Lejos de La gran belleza y de la excelente La juventud, Paolo Sorrentino incide en la ficción para retratar la personalidad disipada, disoluta y prescindible de Silvio Berlusconi con alguna hechura del Martin Scorsese de El lobo de Wall Street y con alguna irritante tendencia al anuncio de colonia para hombres de duración excesiva. Cuenta con un maravilloso y camaleónico trabajo de Toni Servillo en la piel del empresario y político y con una vistosa fotografía que enmarca toda su fantasía en esa belleza efímera de la que tanto sabe hablar. Mucha tristeza hay en su invención además de un cierto convencimiento sobre el triunfo de la ausencia de valores, sobre la creencia cada vez más acentuada en la nada que proporciona el placer inmediato y sobre la incredulidad de que todos hayamos permitido el auge de este tipo de personajes en las más altas instancias de cualquier país. Aún así, la película se hace larga y, en algún momento, se cierne sobre el espectador una ligera sensación de que se está perdiendo algo de contexto sobre la convulsión política italiana y sobre ese mamarracho que hizo siempre lo que le vino en gana en el instante que quiso con el agravante de poseer un sentido del humor más que discutible.

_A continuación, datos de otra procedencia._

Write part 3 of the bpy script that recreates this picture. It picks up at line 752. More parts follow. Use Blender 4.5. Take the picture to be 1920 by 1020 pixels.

Y es que las noches del verano en Italia se antojan tan agradables como el suave tacto de una piel deseable. El viento acaricia la ambición y los alientos de la vejez despliegan su encanto exhibido a través de una insultante opulencia carente de contenido. Un gesto no hace a un hombre aunque este se componga de muchos gestos. La sonrisa sigue brillando con toda su falsedad a pesar del ostracismo de la lógica y parece que estamos condenados a hundirnos cada vez más en un fango de relativismo y morbo. Esos hombres que manejan los hilos siguen estando ahí, con toda su estúpida superficialidad dispuesta a engañar a los bobos que, incautos, apuestan por lo que es pura imagen.